Steed, who lived in Trinity, died Tuesday. He was 83.
“Dennis was just another one of the guys at the shop,” Petroff recalls. “There was no color barrier there, and he got along with everybody the same way — shining their shoes, talking sports. He was just a super guy.”
Generations of High Pointers will remember Steed as the humble, good-natured shoeshine man — not only at College Village, but also twice a year during the High Point Market — who loved to talk North Carolina Tar Heels basketball with anybody who would listen. He was recognizable by the denim apron he wore to protect his clothes, and by the smudges of black shoe polish staining his hands — a reflection of Steed’s old-school style of shining shoes.
“He didn’t use a rag or a sponge or a brush to apply the polish — he applied it with his fingers,” Petroff explains.
Steed, who learned the art of shoe-shining from his father, told the Enterprise about his unique style for a 2005 feature story.
“Now, I can have my hands clean in five minutes,” he said. “But kids today, they don’t want to get their hands dirty. They just want to shine shoes their own way and make a few dollars.”
Steed’s father taught him the business while working at the old High Point Hat Shop.
“The first thing my dad taught me is, in shining a pair of shoes, you have to get ’em clean first,” Steed told the Enterprise. “Shining a pair of shoes is just like washing your car — if you put a wax on your car and don’t put any cleaner on it and get it clean, it won’t shine.”
Petroff tells a story that perfectly illustrates Steed’s point. A number of years ago, he was at a weekend Army Reserve meeting, standing in formation with several other breakfast cooks, when the captain stopped in front of him and looked him up and down.
“Petroff,” he barked, “don’t you do a thing around here?”
“Yes, sir,” Petroff replied.
“So why do your boots look better than mine,” the captain asked, “and the rest of the cooks don’t look like they even know what a can of shoe polish is?”

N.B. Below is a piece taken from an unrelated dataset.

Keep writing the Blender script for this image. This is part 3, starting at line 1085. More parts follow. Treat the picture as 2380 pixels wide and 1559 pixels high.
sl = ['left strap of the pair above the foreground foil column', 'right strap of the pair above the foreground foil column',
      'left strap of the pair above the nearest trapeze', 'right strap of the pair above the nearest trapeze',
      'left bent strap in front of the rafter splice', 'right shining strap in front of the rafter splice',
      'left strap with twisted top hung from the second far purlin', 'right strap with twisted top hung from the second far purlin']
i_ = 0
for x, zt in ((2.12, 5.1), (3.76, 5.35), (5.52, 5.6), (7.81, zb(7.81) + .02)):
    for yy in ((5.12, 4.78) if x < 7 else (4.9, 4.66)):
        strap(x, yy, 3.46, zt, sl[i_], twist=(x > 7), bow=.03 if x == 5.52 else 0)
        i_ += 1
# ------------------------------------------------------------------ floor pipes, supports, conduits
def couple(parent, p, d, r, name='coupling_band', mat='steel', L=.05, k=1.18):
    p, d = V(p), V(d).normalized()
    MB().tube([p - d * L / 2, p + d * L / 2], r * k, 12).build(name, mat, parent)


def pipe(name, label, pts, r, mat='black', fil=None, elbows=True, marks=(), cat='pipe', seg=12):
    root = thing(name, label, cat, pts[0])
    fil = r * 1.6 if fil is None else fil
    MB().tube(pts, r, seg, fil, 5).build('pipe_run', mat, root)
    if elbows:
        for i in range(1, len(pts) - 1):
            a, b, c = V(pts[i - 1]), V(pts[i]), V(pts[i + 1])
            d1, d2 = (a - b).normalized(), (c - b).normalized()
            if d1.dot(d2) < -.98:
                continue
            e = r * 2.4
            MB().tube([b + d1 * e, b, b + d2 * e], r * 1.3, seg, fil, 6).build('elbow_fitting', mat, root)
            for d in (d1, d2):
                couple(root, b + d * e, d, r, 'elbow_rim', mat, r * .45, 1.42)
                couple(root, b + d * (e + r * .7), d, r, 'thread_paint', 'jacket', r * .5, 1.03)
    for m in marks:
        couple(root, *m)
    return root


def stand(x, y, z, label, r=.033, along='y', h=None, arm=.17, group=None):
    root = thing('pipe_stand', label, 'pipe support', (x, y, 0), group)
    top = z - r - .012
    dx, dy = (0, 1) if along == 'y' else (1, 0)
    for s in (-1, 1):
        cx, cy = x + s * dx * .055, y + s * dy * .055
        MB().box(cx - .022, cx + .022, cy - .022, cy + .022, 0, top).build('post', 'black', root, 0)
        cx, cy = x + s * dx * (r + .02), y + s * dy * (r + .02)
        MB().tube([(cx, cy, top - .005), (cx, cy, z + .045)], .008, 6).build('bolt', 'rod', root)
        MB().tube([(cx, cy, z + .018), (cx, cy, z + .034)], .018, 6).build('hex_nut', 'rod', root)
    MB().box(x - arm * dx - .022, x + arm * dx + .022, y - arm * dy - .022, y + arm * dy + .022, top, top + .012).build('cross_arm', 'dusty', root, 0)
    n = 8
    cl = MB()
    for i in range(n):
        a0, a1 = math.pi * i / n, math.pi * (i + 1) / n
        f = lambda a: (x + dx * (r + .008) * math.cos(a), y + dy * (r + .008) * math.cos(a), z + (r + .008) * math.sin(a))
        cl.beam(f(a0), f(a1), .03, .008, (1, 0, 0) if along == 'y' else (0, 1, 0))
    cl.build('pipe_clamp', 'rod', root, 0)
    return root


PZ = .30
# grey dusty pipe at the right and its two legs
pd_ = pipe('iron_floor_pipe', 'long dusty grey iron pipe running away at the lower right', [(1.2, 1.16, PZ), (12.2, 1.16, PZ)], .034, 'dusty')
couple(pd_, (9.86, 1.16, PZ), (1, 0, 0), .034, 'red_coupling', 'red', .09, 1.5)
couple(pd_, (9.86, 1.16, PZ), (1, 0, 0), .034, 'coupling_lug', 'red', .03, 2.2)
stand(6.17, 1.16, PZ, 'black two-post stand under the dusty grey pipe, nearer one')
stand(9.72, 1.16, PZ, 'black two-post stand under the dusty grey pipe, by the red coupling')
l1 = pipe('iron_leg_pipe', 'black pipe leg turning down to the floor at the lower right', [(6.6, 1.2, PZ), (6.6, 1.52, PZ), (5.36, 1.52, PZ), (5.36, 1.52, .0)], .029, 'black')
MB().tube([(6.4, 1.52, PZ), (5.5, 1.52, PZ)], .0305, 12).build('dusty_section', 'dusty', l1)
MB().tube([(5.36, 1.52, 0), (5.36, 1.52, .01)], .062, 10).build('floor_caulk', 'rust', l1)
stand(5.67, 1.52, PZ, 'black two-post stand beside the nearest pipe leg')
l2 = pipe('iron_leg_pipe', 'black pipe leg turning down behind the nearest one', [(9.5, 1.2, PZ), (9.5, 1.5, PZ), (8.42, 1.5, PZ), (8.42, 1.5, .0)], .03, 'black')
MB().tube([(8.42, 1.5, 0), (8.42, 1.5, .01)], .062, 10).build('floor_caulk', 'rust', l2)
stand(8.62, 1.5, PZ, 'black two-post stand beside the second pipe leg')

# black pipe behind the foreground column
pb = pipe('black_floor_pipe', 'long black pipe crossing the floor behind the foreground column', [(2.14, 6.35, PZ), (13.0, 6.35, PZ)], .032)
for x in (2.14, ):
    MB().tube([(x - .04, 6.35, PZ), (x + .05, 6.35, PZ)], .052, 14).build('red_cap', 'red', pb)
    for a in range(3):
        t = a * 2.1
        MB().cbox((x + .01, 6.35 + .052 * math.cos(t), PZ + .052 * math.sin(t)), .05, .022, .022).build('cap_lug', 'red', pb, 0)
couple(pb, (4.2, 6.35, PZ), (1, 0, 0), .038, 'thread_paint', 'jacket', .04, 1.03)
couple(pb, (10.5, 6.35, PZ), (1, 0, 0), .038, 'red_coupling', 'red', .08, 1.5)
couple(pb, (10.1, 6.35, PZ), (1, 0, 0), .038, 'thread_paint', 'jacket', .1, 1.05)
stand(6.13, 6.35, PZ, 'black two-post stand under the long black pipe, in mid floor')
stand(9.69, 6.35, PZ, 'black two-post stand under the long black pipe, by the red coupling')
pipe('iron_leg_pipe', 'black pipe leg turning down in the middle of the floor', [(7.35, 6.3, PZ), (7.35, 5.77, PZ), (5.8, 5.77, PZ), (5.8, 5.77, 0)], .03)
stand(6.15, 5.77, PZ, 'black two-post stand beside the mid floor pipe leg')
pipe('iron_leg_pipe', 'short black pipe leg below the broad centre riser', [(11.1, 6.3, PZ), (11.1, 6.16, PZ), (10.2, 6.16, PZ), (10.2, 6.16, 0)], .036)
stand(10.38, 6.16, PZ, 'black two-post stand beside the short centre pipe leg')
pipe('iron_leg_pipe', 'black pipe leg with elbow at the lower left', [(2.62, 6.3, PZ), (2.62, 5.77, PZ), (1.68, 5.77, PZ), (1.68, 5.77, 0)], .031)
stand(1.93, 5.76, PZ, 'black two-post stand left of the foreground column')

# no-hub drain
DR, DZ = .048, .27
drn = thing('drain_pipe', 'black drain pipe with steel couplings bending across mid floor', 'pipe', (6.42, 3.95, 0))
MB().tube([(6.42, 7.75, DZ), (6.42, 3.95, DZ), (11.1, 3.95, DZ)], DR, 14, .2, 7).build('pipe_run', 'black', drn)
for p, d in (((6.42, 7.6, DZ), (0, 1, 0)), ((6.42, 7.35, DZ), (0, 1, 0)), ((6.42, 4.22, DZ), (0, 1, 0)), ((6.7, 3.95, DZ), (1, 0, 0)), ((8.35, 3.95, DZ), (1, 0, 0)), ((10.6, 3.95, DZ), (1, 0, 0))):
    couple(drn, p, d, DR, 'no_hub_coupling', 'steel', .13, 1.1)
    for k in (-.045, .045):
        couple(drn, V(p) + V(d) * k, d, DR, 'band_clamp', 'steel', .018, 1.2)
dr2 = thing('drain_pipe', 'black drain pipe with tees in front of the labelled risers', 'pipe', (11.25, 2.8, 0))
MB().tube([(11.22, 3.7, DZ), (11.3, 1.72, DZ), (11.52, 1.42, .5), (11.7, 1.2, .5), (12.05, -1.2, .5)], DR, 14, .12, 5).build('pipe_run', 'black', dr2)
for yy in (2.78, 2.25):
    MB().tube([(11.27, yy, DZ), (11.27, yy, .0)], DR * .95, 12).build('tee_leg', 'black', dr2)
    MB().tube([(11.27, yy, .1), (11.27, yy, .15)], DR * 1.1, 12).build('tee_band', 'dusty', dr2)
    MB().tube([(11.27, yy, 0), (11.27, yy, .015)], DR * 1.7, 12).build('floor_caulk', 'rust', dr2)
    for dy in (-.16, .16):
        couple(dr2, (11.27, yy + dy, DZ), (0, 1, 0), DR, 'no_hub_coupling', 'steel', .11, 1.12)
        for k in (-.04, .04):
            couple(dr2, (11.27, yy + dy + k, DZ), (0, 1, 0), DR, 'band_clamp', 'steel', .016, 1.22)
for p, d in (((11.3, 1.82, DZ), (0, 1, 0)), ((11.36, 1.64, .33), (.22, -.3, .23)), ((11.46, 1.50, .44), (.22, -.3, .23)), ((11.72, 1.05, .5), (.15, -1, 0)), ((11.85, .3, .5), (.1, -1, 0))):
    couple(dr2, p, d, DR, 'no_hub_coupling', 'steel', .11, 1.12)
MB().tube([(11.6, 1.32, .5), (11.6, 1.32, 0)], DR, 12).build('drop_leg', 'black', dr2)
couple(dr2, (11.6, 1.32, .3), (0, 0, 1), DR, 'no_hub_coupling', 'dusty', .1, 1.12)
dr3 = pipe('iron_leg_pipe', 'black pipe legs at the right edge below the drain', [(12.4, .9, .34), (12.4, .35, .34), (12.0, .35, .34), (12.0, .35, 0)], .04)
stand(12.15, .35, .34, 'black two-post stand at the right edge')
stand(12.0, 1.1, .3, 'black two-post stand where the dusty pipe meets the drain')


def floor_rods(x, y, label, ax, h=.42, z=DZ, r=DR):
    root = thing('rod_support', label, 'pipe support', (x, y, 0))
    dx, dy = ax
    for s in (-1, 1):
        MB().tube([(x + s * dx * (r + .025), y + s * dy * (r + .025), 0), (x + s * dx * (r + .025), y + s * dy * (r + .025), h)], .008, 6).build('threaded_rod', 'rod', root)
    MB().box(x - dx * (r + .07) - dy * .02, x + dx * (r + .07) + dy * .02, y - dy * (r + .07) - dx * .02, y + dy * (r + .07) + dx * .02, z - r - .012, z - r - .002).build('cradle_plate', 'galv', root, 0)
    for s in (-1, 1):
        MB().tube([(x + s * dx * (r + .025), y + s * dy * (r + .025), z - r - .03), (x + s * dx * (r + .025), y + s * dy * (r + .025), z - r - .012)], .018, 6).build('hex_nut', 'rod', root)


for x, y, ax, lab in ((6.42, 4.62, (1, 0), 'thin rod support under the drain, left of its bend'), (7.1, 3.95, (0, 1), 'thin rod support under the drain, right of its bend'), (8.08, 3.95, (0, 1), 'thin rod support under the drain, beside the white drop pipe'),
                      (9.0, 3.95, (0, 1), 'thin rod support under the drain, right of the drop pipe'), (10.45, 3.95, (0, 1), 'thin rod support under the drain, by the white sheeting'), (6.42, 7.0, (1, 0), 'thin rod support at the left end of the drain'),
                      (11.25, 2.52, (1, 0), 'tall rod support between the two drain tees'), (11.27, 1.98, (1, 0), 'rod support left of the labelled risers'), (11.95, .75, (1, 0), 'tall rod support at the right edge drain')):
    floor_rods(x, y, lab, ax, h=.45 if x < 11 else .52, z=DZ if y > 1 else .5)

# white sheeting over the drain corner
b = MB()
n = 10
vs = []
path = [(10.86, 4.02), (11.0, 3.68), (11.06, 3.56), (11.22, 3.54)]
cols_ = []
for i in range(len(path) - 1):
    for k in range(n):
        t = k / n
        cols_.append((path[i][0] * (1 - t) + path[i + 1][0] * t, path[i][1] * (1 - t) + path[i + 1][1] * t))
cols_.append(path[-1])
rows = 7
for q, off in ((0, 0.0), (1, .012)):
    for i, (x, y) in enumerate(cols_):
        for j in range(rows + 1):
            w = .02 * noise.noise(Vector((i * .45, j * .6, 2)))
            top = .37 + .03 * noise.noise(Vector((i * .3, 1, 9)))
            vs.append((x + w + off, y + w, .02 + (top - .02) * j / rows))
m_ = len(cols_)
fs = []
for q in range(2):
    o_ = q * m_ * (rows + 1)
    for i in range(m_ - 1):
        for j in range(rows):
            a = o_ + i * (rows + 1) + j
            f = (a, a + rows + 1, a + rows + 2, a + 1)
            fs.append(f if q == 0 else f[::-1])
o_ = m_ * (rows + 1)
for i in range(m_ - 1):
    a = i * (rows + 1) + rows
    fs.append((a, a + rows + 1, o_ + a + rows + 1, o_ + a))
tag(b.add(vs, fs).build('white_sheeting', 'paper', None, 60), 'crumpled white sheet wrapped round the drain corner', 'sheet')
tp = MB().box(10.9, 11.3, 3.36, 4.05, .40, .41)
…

The answer, of course, was because Steed — a former Marine himself — had shined Petroff’s shoes to a spit-shine perfection.
High Point University President Nido Qubein, who trusted his shoes to Steed’s care for many years, says Steed was much more than a mere shoeshine man.
“To many he may have been the hardworking shoeshine maestro,” Qubein says, “but to me he was a proud American, a faithful Christian and a loyal friend.”
Steed took great pride in his profession, according to friends. After learning the business from his father in the mid-1940s, he shined shoes at the old High Point Barber Shop until he joined the Marines in 1951. After his discharge in 1953, he shined shoes at the old Elwood Barber Shop, working there until College Village opened in 1959.
After a dozen years at College Village, Steed took a job at Ralph’s Frame Works, but after retiring in 1991, he went back to College Village for another couple of decades, finally hanging up his rags — albeit reluctantly — when his health began to deteriorate about three years ago.
“He loved that barbershop, and he loved shining shoes,” says Steed’s daughter, Denise Steed. “That was my Daddy.”